[The English Novel by George Saintsbury]@TWC D-Link bookThe English Novel CHAPTER IV 72/80
It preceded Miss Austen's work in publication, and is specially cited by her as a capital example of novel in connection with the work of Miss Burney: and it is evidently founded on study of the latter, of which, indeed, it is the first really worthy continuation.
Maria has nothing so good as Fanny's Smiths and Branghtons: but the whole book is far superior to _Evelina_.
The extravagance of the _fin-de-siecle_ society which it represents has probably disguised from not a few readers who do not know the facts, the other fact that it is a real attempt at realist observation of manners: and it has the narrative merit which was Miss Edgeworth's gift of nature.

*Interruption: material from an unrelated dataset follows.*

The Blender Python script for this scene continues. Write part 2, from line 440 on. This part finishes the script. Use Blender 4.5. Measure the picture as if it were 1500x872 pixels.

But the hero is patchy and improbable: the heroine, a good and quite possible girl, is not sufficiently "reliefed out"; and the most important figures of the book, Lord and Lady Delacour, almost great successes, are not helped by the peculiar academic-didactic moralising which she had caught from Marmontel. The following of that ingenious and now too much under-valued writer stood her in better stead in the _Moral Tales_ (1801) (which she deliberately called after his[16]), the _Popular Tales_ of the same kind, and (though Marmontel did not intentionally write for children) the delightful _Parent's Assistant_ (1801) and _Frank_.
In the two first-named divisions, the narrative faculty just mentioned appears admirably, together with another and still greater gift, that of character-painting, and even a grasp of literary and social satire, which might not be anticipated from some of her other books.